Timeline Watch

Gruen Precision Chronograph

Nelson Mandela sentenced to life imprisonment in South Africa

1964 Gruen Precision Chronograph, I like the pink sub-dial, it is pretty much the same as the Breitling sprint, but the prices are miles apart, it’s an authentic poor mans Breitling.

In 1876 Dietrich Gruen formed the Columbus Watch Manufacturing Company in the basement of a downtown Columbus, Ohio bank building.

By 1888 production was about 45 watches per day; the company would grow to 300 employees and output to 150 watches per day.

The Gruen Watch Company was formerly one of the largest watch manufacturers in the United States. It was in business from about 1876 to 1958 and was based in Cincinnati, Ohio.

During World War II, the Time Hill factory stopped making watches and instead worked exclusively for the U.S. military, manufacturing gauges and instruments for aircraft, ships and submarines. The company also made precision gauges used for delicate surgical instruments and for radios and other electronic equipment. During WWII, some watches were still manufactured at the Precision Factory in Switzerland and imported.
Shortly after WWII many American watch companies began to lose market share to Swiss imports and began to move manufacturing to Switzerland in the 1940s and 1950s, while Gruen, who had always manufactured watch movements in Germany or Switzerland, launched the ’21’ series of wristwatches, named for their 21-jewel movements, which were entirely made in the United States.

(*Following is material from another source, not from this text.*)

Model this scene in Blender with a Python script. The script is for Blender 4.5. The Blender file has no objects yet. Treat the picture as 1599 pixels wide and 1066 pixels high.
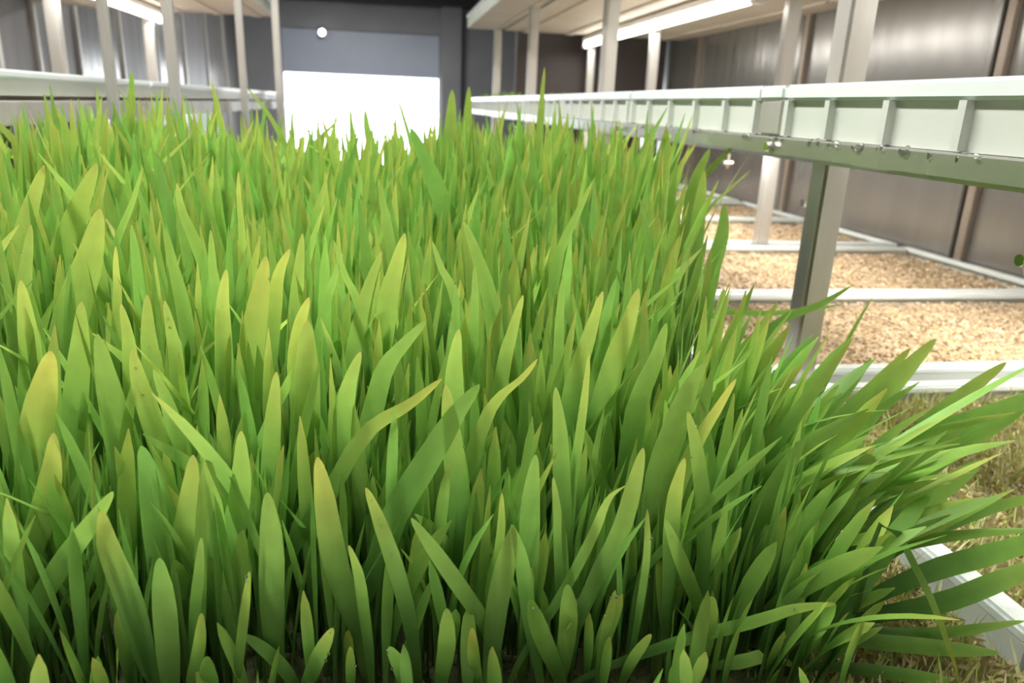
import bpy, bmesh, math, random
import numpy as np
from mathutils import Vector, Matrix
random.seed(7); rng = np.random.default_rng(7)
S = bpy.context.scene
C = S.collection
H = 1.30                      # height of the camera above the floor; z values below are given relative to it

# ---------------------------------------------------------------- camera
cam_d = bpy.data.cameras.new('camera'); cam = bpy.data.objects.new('camera', cam_d); C.objects.link(cam)
cam_d.sensor_width = 36; cam_d.lens = 1155 / 1599 * 36
cam_d.clip_start = .02; cam_d.clip_end = 100
cam_d.dof.use_dof = True; cam_d.dof.focus_distance = .50; cam_d.dof.aperture_fstop = 9.0
cam.matrix_world = Matrix(((0.98603678, 0.01330621, -0.16599524, 0),
                           (-0.16211209, 0.30472197, -0.93854366, 0),
                           (0.03809394, 0.9523484, 0.30262416, H), (0, 0, 0, 1)))
S.camera = cam
# ---------------------------------------------------------------- world, exposure
S.view_settings.view_transform = 'Standard'; S.view_settings.look = 'None'
S.view_settings.exposure = 0.12; S.view_settings.gamma = 1; S.view_settings.use_curve_mapping = False
S.cycles.use_denoising = True
S.cycles.max_bounces = 10; S.cycles.diffuse_bounces = 5; S.cycles.transmission_bounces = 6
S.cycles.sample_clamp_indirect = 6
w = bpy.data.worlds.new('daylight'); S.world = w; w.use_nodes = True
w.node_tree.nodes['Background'].inputs[0].default_value = (.93, .97, 1, 1)
w.node_tree.nodes['Background'].inputs[1].default_value = 5.0
# ceiling lamps, fixtures built further down; those not over the grass are added, unseen fill
CEIL = 1.30
LAMPS = [(-.30, -.45), (-.30, 1.0), (.95, -.35), (-.30, 2.6), (-.30, 4.6), (-.30, 7.0)]
LAMP_POWER = [6, 45, 17, 12, 12, 45]

# ---------------------------------------------------------------- materials
def mat(name, col, rough=.5, metal=0, spec=.5, noise=None, bump=None, stretch=(1, 1, 1), emit=0, trans=0, alpha=None):
    """noise=(scale, colour2, amount) second colour by noise; bump=(scale, strength, distance)"""
    m = bpy.data.materials.new(name); m.use_nodes = True
    nt = m.node_tree; b = nt.nodes['Principled BSDF']
    b.inputs['Base Color'].default_value = (*col, 1)
    b.inputs['Roughness'].default_value = rough; b.inputs['Metallic'].default_value = metal
    b.inputs['Specular IOR Level'].default_value = spec
    b.inputs['Transmission Weight'].default_value = trans
    if emit:
        b.inputs['Emission Color'].default_value = (*col, 1); b.inputs['Emission Strength'].default_value = emit
    tc = nt.nodes.new('ShaderNodeTexCoord'); mp = nt.nodes.new('ShaderNodeMapping')
    mp.inputs['Scale'].default_value = stretch
    nt.links.new(tc.outputs['Object'], mp.inputs['Vector'])
    if noise:
        n = nt.nodes.new('ShaderNodeTexNoise'); n.inputs['Scale'].default_value = noise[0]; n.inputs['Detail'].default_value = 5
        nt.links.new(mp.outputs[0], n.inputs['Vector'])
        r = nt.nodes.new('ShaderNodeValToRGB'); r.color_ramp.elements[0].position = .5 - noise[2]; r.color_ramp.elements[1].position = .5 + noise[2]
        r.color_ramp.elements[0].color = (*col, 1); r.color_ramp.elements[1].color = (*noise[1], 1)
        nt.links.new(n.outputs['Fac'], r.inputs['Fac']); nt.links.new(r.outputs[0], b.inputs['Base Color'])
        mr = nt.nodes.new('ShaderNodeMapRange'); mr.inputs['To Min'].default_value = rough * .8; mr.inputs['To Max'].default_value = min(1, rough * 1.3)
        nt.links.new(n.outputs['Fac'], mr.inputs['Value']); nt.links.new(mr.outputs[0], b.inputs['Roughness'])
    if bump:
        n = nt.nodes.new('ShaderNodeTexNoise'); n.inputs['Scale'].default_value = bump[0]; n.inputs['Detail'].default_value = 4
        nt.links.new(mp.outputs[0], n.inputs['Vector'])
        bp = nt.nodes.new('ShaderNodeBump'); bp.inputs['Strength'].default_value = bump[1]; bp.inputs['Distance'].default_value = bump[2]
        nt.links.new(n.outputs['Fac'], bp.inputs['Height']); nt.links.new(bp.outputs[0], b.inputs['Normal'])
    return m

def attr_mat(name, rough, spec, transl):
    """Colour comes from the per-leaf pigment stored on the mesh; fine veins run along the blade."""
    m = bpy.data.materials.new(name); m.use_nodes = True; nt = m.node_tree; N = nt.nodes; L = nt.links
    b = N['Principled BSDF']; out = N['Material Output']
    a = N.new('ShaderNodeAttribute'); a.attribute_name = 'pigment'
    uv = N.new('ShaderNodeAttribute'); uv.attribute_name = 'across'
    wv = N.new('ShaderNodeMath'); wv.operation = 'SINE'
    mu = N.new('ShaderNodeMath'); mu.operation = 'MULTIPLY'; mu.inputs[1].default_value = 46
    L.new(uv.outputs['Fac'], mu.inputs[0]); L.new(mu.outputs[0], wv.inputs[0])
    tc = N.new('ShaderNodeTexCoord'); nz = N.new('ShaderNodeTexNoise'); nz.inputs['Scale'].default_value = 55; nz.inputs['Detail'].default_value = 3
    L.new(tc.outputs['Object'], nz.inputs['Vector'])
    ma = N.new('ShaderNodeMath'); ma.operation = 'MULTIPLY_ADD'; ma.inputs[1].default_value = .035; ma.inputs[2].default_value = .78
    L.new(wv.outputs[0], ma.inputs[0])
    mb = N.new('ShaderNodeMath'); mb.operation = 'MULTIPLY_ADD'; mb.inputs[1].default_value = .44
    L.new(nz.outputs['Fac'], mb.inputs[0]); L.new(ma.outputs[0], mb.inputs[2])
    hs = N.new('ShaderNodeHueSaturation'); L.new(mb.outputs[0], hs.inputs['Value']); L.new(a.outputs['Color'], hs.inputs['Color'])
    L.new(hs.outputs[0], b.inputs['Base Color'])
    b.inputs['Roughness'].default_value = rough; b.inputs['Specular IOR Level'].default_value = spec
    bp = N.new('ShaderNodeBump'); bp.inputs['Strength'].default_value = .25; bp.inputs['Distance'].default_value = .0004
    L.new(wv.outputs[0], bp.inputs['Height']); L.new(bp.outputs[0], b.inputs['Normal'])
    t = N.new('ShaderNodeBsdfTranslucent'); g = N.new('ShaderNodeGamma'); g.inputs['Gamma'].default_value = .9
    L.new(hs.outputs[0], g.inputs['Color']); L.new(g.outputs[0], t.inputs['Color'])
    mx = N.new('ShaderNodeMixShader'); mx.inputs[0].default_value = transl
    L.new(b.outputs[0], mx.inputs[1]); L.new(t.outputs[0], mx.inputs[2]); L.new(mx.outputs[0], out.inputs['Surface'])
    return m

M = dict(
    blade=attr_mat('blade_green', .40, .45, .38),
    kernel=attr_mat('barley_kernel', .55, .3, .05),
    plastic=mat('white_tray_plastic', (.62, .65, .60), .35, noise=(9, (.55, .59, .53), .2)),
    lip=mat('tray_lip_plastic', (.78, .83, .82), .2, noise=(14, (.72, .79, .78), .15)),
    base=mat('tray_base_plastic', (.50, .43, .35), .5, noise=(4, (.60, .53, .45), .25), bump=(30, .3, .004)),
    steel=mat('galvanised_steel', (.62, .61, .58), .38, .75, noise=(18, (.52, .50, .46), .2), stretch=(1, 1, .15)),
    beam=mat('wet_steel_beam', (.46, .46, .42), .27, .75, noise=(12, (.38, .39, .34), .2), bump=(60, .12, .002)),
    panel=mat('brushed_steel_panel', (.33, .325, .31), .24, .65, noise=(5, (.27, .26, .25), .25), stretch=(1, 3, .25), bump=(5, .25, .01)),
    dpanel=mat('dull_steel_panel', (.20, .19, .19), .45, .5, noise=(5, (.14, .14, .14), .25), stretch=(1, 3, .3)),
    seam=mat('dark_rubber_seam', (.03, .03, .032), .7),
    brown=mat('brown_steel_profile', (.30, .25, .21), .4, .6, noise=(6, (.38, .33, .28), .2)),
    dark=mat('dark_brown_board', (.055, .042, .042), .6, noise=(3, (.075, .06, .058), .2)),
    concrete=mat('floor_concrete', (.34, .33, .31), .75, noise=(3, (.26, .25, .24), .25), bump=(40, .3, .003)),
    grey=mat('painted_grey_wall', (.24, .25, .27), .7, noise=(3, (.29, .30, .32), .2)),
    ceil=mat('ceiling_board', (.12, .125, .135), .8, noise=(4, (.16, .16, .17), .2)),
    shutter=mat('blue_grey_shutter', (.42, .47, .58), .5, noise=(2, (.48, .53, .63), .2)),
    white=mat('white_enamel', (.85, .85, .83), .4),
    chrome=mat('chrome_fitting', (.7, .7, .68), .15, 1.0),
    tube=mat('lit_tube', (1.0, .97, .90), .4, emit=9),
    lamp=mat('lit_lamp', (1.0, .97, .92), .4, emit=12),
    water=mat('water', (1, 1, 1), .02, trans=1.0),
    root=mat('root_mat', (.10, .10, .035), .9, noise=(60, (.05, .07, .02), .2), bump=(120, .8, .004)),
    bed=mat('damp_seed_bed', (.30, .19, .085), .8, noise=(70, (.52, .36, .18), .2), bump=(110, .9, .004)),
)
# ---------------------------------------------------------------- helpers
class MB:
    def __init__(s): s.v = []; s.f = []
    def box(s, a, b, rot=None):
        (x0, y0, z0), (x1, y1, z1) = a, b; n = len(s.v)
        s.v += [(x, y, z) for z in (z0, z1) for y in (y0, y1) for x in (x0, x1)]
        s.f += [tuple(n + i for i in q) for q in ((0, 2, 3, 1), (4, 5, 7, 6), (0, 1, 5, 4), (2, 6, 7, 3), (0, 4, 6, 2), (1, 3, 7, 5))]
        return s
    def prism(s, prof, y0, y1):           # profile in x,z swept along y
        n = len(s.v); k = len(prof)
        s.v += [(x, y0, z) for x, z in prof] + [(x, y1, z) for x, z in prof]
        for i in range(k): j = (i + 1) % k; s.f.append((n + i, n + j, n + k + j, n + k + i))
        s.f.append(tuple(n + i for i in range(k))[::-1]); s.f.append(tuple(n + k + i for i in range(k)))
        return s
    def tube(s, p0, p1, r, k=12, r1=None):
        p0, p1 = Vector(p0), Vector(p1); d = (p1 - p0).normalized()
        a = d.orthogonal().normalized(); b = d.cross(a); n = len(s.v); r1 = r if r1 is None else r1
        for p, q in ((p0, r), (p1, r1)):
            for i in range(k):
                t = 2 * math.pi * i / k; s.v.append(tuple(p + q * (a * math.cos(t) + b * math.sin(t))))
        for i in range(k): j = (i + 1) % k; s.f.append((n + i, n + j, n + k + j, n + k + i))
        s.f.append(tuple(n + i for i in range(k))[::-1]); s.f.append(tuple(n + k + i for i in range(k)))
        return s
    def build(s, name, m, parent=None, bevel=0, smooth=False, lift=True):
        me = bpy.data.meshes.new(name)
        off = H if (lift and parent is None) else 0
        me.from_pydata([(x, y, z + off) for x, y, z in s.v], [], s.f); me.update()
        me.materials.append(m)
        o = bpy.data.objects.new(name, me); C.objects.link(o)
        if parent: o.parent = parent
        if smooth: me.polygons.foreach_set('use_smooth', [True] * len(me.polygons))
        if bevel:
            bm = bmesh.new(); bm.from_mesh(me)
            bmesh.ops.recalc_face_normals(bm, faces=bm.faces)
            bmesh.ops.bevel(bm, geom=list(bm.edges), offset=bevel, segments=2, affect='EDGES', clamp_overlap=True)
            bm.to_mesh(me); bm.free()
        return o
def tag(o, label=None, cat=None, group=None, kind=None):
    if label: o['label'] = label
    if cat: o['category'] = cat
    if group: o['group'] = group
    if kind: o['kind'] = kind
    return o
def thing(name, loc, label, cat, group=None):
    o = bpy.data.objects.new(name, None); C.objects.link(o); o.empty_display_size = .05
    o.location = (loc[0], loc[1], loc[2] + H); return tag(o, label, cat, group)
def struct(name, mb, m, parent=None, **k):
    o = mb.build(name, m, parent, **k)
    if parent is None: o['kind'] = 'structure'
    return o
def copy_tree(o, parent=None):
    c = o.copy(); C.objects.link(c)
    if parent: c.parent = parent
    for ch in list(o.children): copy_tree(ch, c)
    return c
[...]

Fred Gruen retired in 1940 and died in 1945, and his brother George died in 1952. In 1953 the Gruen family sold their interest in the company. The same year, Gruen president Benjamin Katz was forced into retirement after a scandal, and in 1954 the company bought out his shares for US$2 million.

With the changeovers in management and the loss of the Gruen family’s involvement, the company lost focus and direction. In 1953, the Gruen Watch Company had its highest sales in its entire history. By 1958, the company, which had changed its name to Gruen Industries, was facing massive legal problems, had laid off most of its employees, and was selling off its properties the watch manufacturing business was moved to New York under new ownership, and manufacturing was done exclusively in Switzerland.

Gruen closed its doors in 1977 in Swiss.